Petani dengan petak agroforesti, di sisi lain, perlu memangkas pohon secara teratur, memberi mereka suplai kayu bakar. “Mungkin tidak sampai 100 persen kebutuhan kayu bakar, tetapi jika mengurangi sampai 50 persen kebutuhan ke hutan, ini ada dampak positifnya,” kata Rahman.

Mengatasi hambatan

Walaupun memberi manfaat ekonomi, sosial dan lingkungan, pada saat penelitian dilakukan di tahun 2013, jumlah petani agroforestri masih sedikit.

Mengapa? Di beberapa kasus, alasannya kultural. Petani mempraktikkan peladangan berpindah selama beberapa generasi, dan tidak melihat perlunya mencoba hal baru.

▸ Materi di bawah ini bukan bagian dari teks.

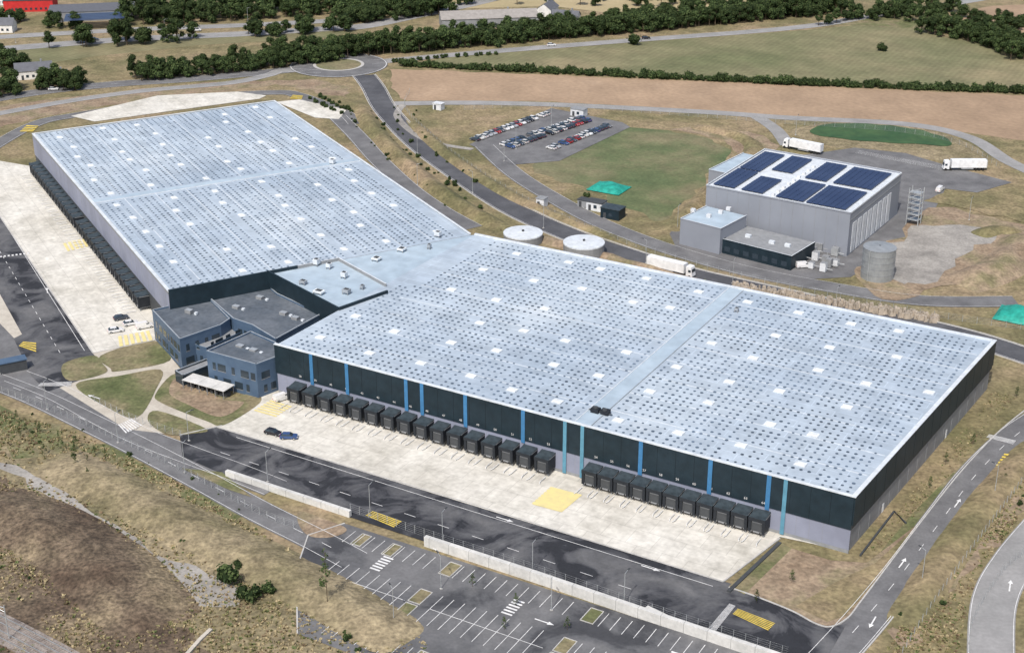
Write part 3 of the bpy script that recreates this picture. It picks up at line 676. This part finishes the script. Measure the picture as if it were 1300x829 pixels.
def hut(u,v,w,d,h,wall,roof,name,ang=angR,gable=0):
    q=P(u,v);A=Vector((math.cos(ang),math.sin(ang),0));B=Vector((-A.y,A.x,0));k=MB()
    k.box(q,A,B,-w/2,w/2,-d/2,d/2,0,h,wall,roof)
    f=lambda a,b,z:Vector(((q+A*a+B*b).x,(q+A*a+B*b).y,z))
    if gable:
        e=.4;W2=w/2+e;D2=d/2+e
        k.face([f(-W2,-D2,h-.1),f(W2,-D2,h-.1),f(W2,0,h+gable),f(-W2,0,h+gable)],roof);k.face([f(W2,D2,h-.1),f(-W2,D2,h-.1),f(-W2,0,h+gable),f(W2,0,h+gable)],roof)
        k.face([f(-w/2,-d/2,h),f(-w/2,d/2,h),f(-w/2,0,h+gable*.97)][::-1],wall);k.face([f(w/2,-d/2,h),f(w/2,d/2,h),f(w/2,0,h+gable*.97)],wall)
        k.box(q,A,B,w*.2,w*.2+.8,.5,1.3,h,h+gable+.9,mgrey)
    else: k.box(q,A,B,-w/2-.2,w/2+.2,-d/2-.2,d/2+.2,h,h+.25,roof)
    k.box(q,A,B,-w*.35,-w*.35+1,-d/2-.06,-d/2,0,2.1,dgrey)
    x=-w*.35+2
    while x<w/2-1.6: k.box(q,A,B,x,x+1.2,-d/2-.05,-d/2,1,2.2,glass); x+=2.6
    k.obj(name)
hut(757,266,6,4,3,dcwhite,dgrey,'site_cabin');hut(778,276,7,5,3.6,darkp,blackroof,'site_cabin');hut(742,262,4,3,2.5,mgrey,dgrey,'site_cabin');hut(688,262,3,3,3,dcwhite,mgrey,'pump_house')
hut(17,470,3,7,3,dgrey,officew,'gatehouse',angL);hut(44,98,16,9,4,render_w,slate,'white_house',0.3,3);hut(72,104,10,8,3,render_w,slate,'white_house',0.3,2.4)
hut(695,24,12,8,6,render_w,slate,'white_house',1.2,3);hut(718,30,14,8,4,render_w,slate,'white_house',-.3,3);hut(620,32,50,14,5,mgrey,rooft,'farm_shed',0.15,3)
hut(40,12,26,14,6,redp,dgrey,'red_shop_building',.1);hut(118,22,44,20,5,mgrey,slate,'commercial_building',.2);hut(8,40,9,8,4,render_w,slate,'white_house',0,3);hut(8,4,20,14,7,dcwhite,trimW,'commercial_building',0)
q=P(128,21,5.3); m=MB()
for k in range(5): m.box(q,Vector((.98,.2,0)),Vector((-.2,.98,0)),-18,12,-8+k*3.3,-5.3+k*3.3,5.3,5.5,solar)
m.obj('solar_array')
hut(557,139,4,3,2.6,dcwhite,dcwhite,'site_cabin');hut(735,147,6,4,3,dcwhite,mgrey,'site_cabin')
# ---------------------------------------------------------------- walls & fences
def wallrun(px,h,t,name,mat=white_c):
    m=MB(); kerbline(line_w(px,False),t,h,m,mat); m.obj(name)
wallrun([(288,604),(360,628),(445,656)],1.6,0.9,'concrete_wall')
wallrun([(540,692),(680,738),(820,786),(1010,850)],2.4,1.0,'concrete_wall')
wallrun([(820,776),(845,788)],1.2,1.2,'concrete_wall')
wallrun([(925,752),(990,690)],0.5,0.8,'drainage_channel',dgrey)
wallrun([(1150,665),(1135,650),(1092,706)],0.4,0.4,'drainage_channel',dgrey)
def fence(px,name,h=2.0,step=2.5,mat=galv,smooth=True,wires=5):
    pts=line_w(px,smooth); m=MB(); s=0;nxt=0
    for i in range(len(pts)-1):
        d=pts[i+1]-pts[i];L=d.length; d.normalize()
        for k in range(wires):
            z=.2+(h-.25)*k/(wires-1); m.face([pts[i]+Z*z,pts[i+1]+Z*z,pts[i+1]+Z*(z+.04),pts[i]+Z*(z+.04)],mat)
        while nxt<s+L:
            q=pts[i]+d*(nxt-s); m.box(q,Vector((1,0,0)),Vector((0,1,0)),-.05,.05,-.05,.05,0,h,mat); nxt+=step
        s+=L
    m.obj(name)
fence([(-30,488),(60,520),(150,560),(240,604),(330,654),(378,672)],'mesh_fence')
fence([(445,650),(500,668),(540,682),(680,727),(820,775),(1000,833)],'mesh_fence',2.2)
fence([(120,510),(170,535),(232,556)],'mesh_fence')
fence([(1300,610),(1240,690),(1180,775),(1140,840)],'mesh_fence')
fence([(520,118),(515,140),(560,185),(640,240),(730,285),(830,322),(950,355),(1080,382),(1200,405),(1310,420)],'mesh_fence',2,4)
fence([(590,140),(700,136),(900,150),(1000,158),(1140,168),(1220,185),(1270,215)],'mesh_fence',2,4)
fence([(1320,690),(1275,725),(1235,790),(1230,840)],'mesh_fence')
fence([(276,505),(300,495),(340,485)],'gate_fence',2,1,dgrey,False)
def lamp():
    m=MB(); m.beam(Vector((0,0,0)),Vector((0,0,8)),.09,galv,.06,8); m.beam(Vector((0,0,7.9)),Vector((1.2,0,8.2)),.05,galv)
    m.box(Vector((1.5,0,0)),Vector((1,0,0)),Vector((0,1,0)),-.4,.4,-.15,.15,8.15,8.28,dgrey); m.box(Vector((0,0,0)),Vector((1,0,0)),Vector((0,1,0)),-.25,.25,-.25,.25,0,.3,kerb_m)
    return m.mesh('street_lamp')
lm=lamp()
for u,v,a in((150,562,1),(235,600,1),(340,612,1),(470,655,1),(562,690,1),(676,730,1),(792,770,1),(60,520,1),(240,560,.5),(1262,630,2.2),(1170,740,2.2),(530,195,2.5),(600,245,2.5),(690,290,2.5),(820,335,2.5),(530,235,0),(315,30,0),(210,45,0),(20,55,0),(700,160,1),(655,190,1),(640,205,1),(930,360,1),(1060,398,1),(500,790,2),(560,748,2),(700,775,2),(1010,172,1),(1230,280,1),(860,290,1)):
    inst('street_lamp',lm,P(u,v),a)
m=MB(); pts=line_w([(-60,768),(10,802),(90,845),(140,875)]); kerbline(pts,7,.3,m,rail_ballast)
for s in(-2.4,-.9,.9,2.4): kerbline(offs(pts,s),.12,.2,m,mgrey,.39)
for i in range(len(pts)-1):
    d=pts[i+1]-pts[i];L=d.length;d.normalize();n=Vector((-d.y,d.x,0));t=0
    while t<L:
        for c in(-1.65,1.65): m.box(pts[i]+d*t,d,n,0,.25,c-1.3,c+1.3,.3,.38,rail_ballast)
        t+=.65
m.obj('railway_track')
k=MB(); q=P(12,812); k.beam(q,q+Z*8,.12,galv); k.beam(q+Z*7.5,q+Z*7.8+Vector((-3,1,0)),.08,galv);k.beam(q+Z*6.5,q+Z*7.6+Vector((-3,1,0)),.06,galv); k.obj('catenary_mast')
wallrun([(232,838),(255,812),(268,800)],.5,.8,'concrete_parapet',path_m)
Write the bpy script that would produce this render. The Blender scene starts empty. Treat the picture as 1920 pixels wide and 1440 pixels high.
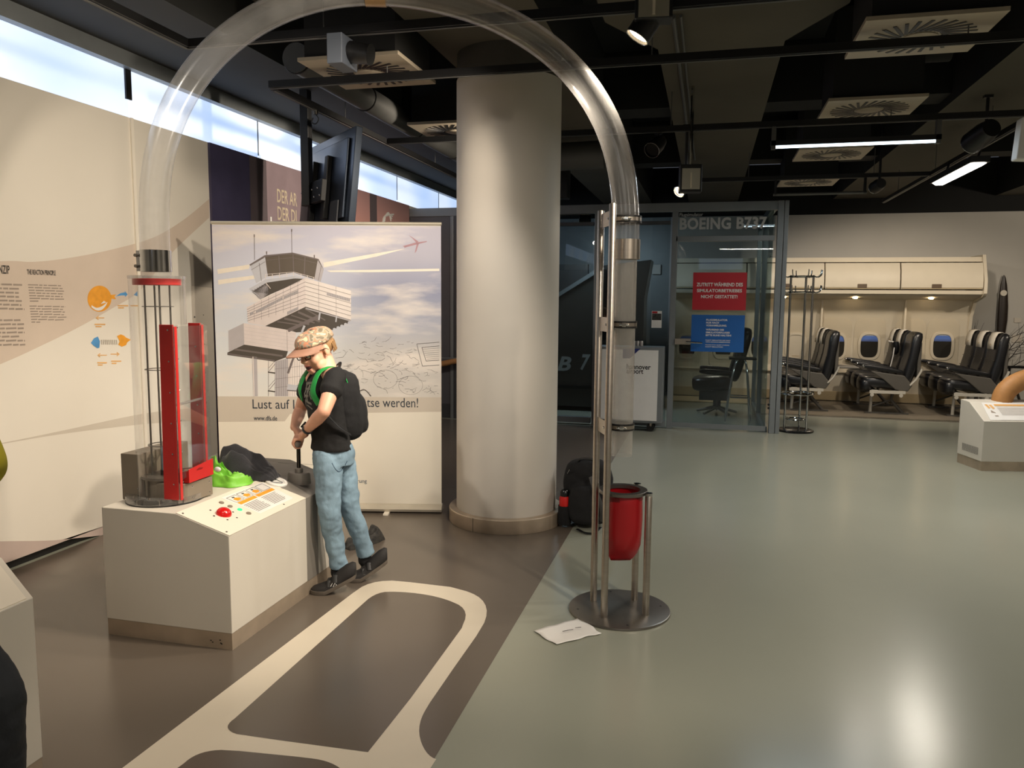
import bpy, bmesh, math, random
from mathutils import Vector, Matrix, Quaternion, noise
random.seed(7)
SC = bpy.context.scene
COL = SC.collection
PI = math.pi
V = Vector

# ---------------------------------------------------------------- camera
FPX, CX, CY, HC = 1455.0, 960.0, 720.0, 1.5
YAW, PITCH, ROLL = math.radians(14.1), math.radians(6.27), math.radians(0.45)
_f = V((-math.sin(YAW) * math.cos(PITCH), math.cos(YAW) * math.cos(PITCH), -math.sin(PITCH)))
_r0 = V((math.cos(YAW), math.sin(YAW), 0)); _u0 = _r0.cross(_f)
_r = math.cos(ROLL) * _r0 + math.sin(ROLL) * _u0
_u = -math.sin(ROLL) * _r0 + math.cos(ROLL) * _u0
cam_data = bpy.data.cameras.new('camera'); cam = bpy.data.objects.new('camera', cam_data); COL.objects.link(cam)
cam_data.sensor_fit = 'HORIZONTAL'; cam_data.sensor_width = 36.0; cam_data.lens = 36.0 * FPX / 1920.0
cam_data.clip_start = 0.05; cam_data.clip_end = 100
cam.matrix_world = Matrix(((_r.x, _u.x, -_f.x, 0), (_r.y, _u.y, -_f.y, 0), (_r.z, _u.z, -_f.z, HC), (0, 0, 0, 1)))
SC.camera = cam

# ---------------------------------------------------------------- world and exposure
wd = bpy.data.worlds.new('world'); SC.world = wd; wd.use_nodes = True
wd.node_tree.nodes['Background'].inputs[0].default_value = (0.75, 0.82, 1.0, 1)
wd.node_tree.nodes['Background'].inputs[1].default_value = 0.25
SC.view_settings.view_transform = 'Standard'; SC.view_settings.look = 'None'
SC.view_settings.gamma = 1.0; SC.view_settings.use_curve_mapping = False
SC.view_settings.exposure = 0.0
SC.cycles.use_denoising = True
SC.cycles.max_bounces = 10; SC.cycles.diffuse_bounces = 4; SC.cycles.glossy_bounces = 4
SC.cycles.transmission_bounces = 6; SC.cycles.transparent_max_bounces = 24
SC.cycles.sample_clamp_indirect = 4.0; SC.cycles.caustics_reflective = False; SC.cycles.caustics_refractive = False

# ---------------------------------------------------------------- the room's lamps and added fill lights, above and behind the view
WARM = (1.0, 0.86, 0.69); NEUT = (1.0, 0.91, 0.79); COOL = (0.80, 0.92, 1.0)
def spot(name, loc, aim, watts, angle, blend=0.6, color=WARM, size=0.05):
    d = bpy.data.lights.new(name, 'SPOT'); d.energy = watts; d.color = color
    d.spot_size = math.radians(angle); d.spot_blend = blend; d.shadow_soft_size = size
    o = bpy.data.objects.new(name, d); COL.objects.link(o); o.location = loc
    o.rotation_euler = (V(aim) - V(loc)).to_track_quat('-Z', 'Y').to_euler()
    return o
def area(name, loc, aim, watts, sx, sy, color=NEUT):
    d = bpy.data.lights.new(name, 'AREA'); d.energy = watts; d.color = color; d.shape = 'RECTANGLE'; d.size = sx; d.size_y = sy
    o = bpy.data.objects.new(name, d); COL.objects.link(o); o.location = loc
    o.rotation_euler = (V(aim) - V(loc)).to_track_quat('-Z', 'Y').to_euler()
    return o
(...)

Banyak yang tertarik bertransisi, dan para petani ini memerlukan pertolongan.

“Petani yang tertarik perlu dukungan dari pemerintah atau kebijakan kredit lunak dari bank agar mereka memiliki modal awal untuk memulai agroforestri, sebagai modal awal di tahun pertama,” kata Rahman.

Dan petani juga memerlukan dukungan teknis.

“Banyak petani tidak punya pengetahuan – mereka perlu tahu pohon mana yang cocok untuk jenis lahan tertentu, bagaimana memasarkan produk agroforestri, dan bagaimana mengelola pohon di lahan mereka sendiri.”

Jika kita ingin menjaga sistem pertanian dalam skala bentang alam, maka kita perlu mendorong lebih banyak petani mempraktikkan agroforestri. Petani lokal akan memiliki pendapatan lebih serta mendorong penghidupan lebih baik.

Syed Ajijur Rahman

Intervensi yang diperlukan tergolong kecil, kata Rahman – artinya terbuka peluang bagi pemerintah dan LSM untuk membuat perbedaan besar dengan investasi relatif kecil.

“Jika kita ingin menjaga sistem pertanian dalam skala bentang alam, maka kita perlu mendorong petani mempraktikkan agroforestri,” kata Rahman.

“Petani lokal akan memiliki pendapatan lebih dan mendorong penghidupan lebih baik. Akan lebih banyak tutupan pohon dalam bentang alam pertanian, mengurangi erosi. Dan petani tidak perlu lagi berpindah ke hutan untuk menggunduli lebih banyak lahan, mereka akan tinggal di satu tempat.”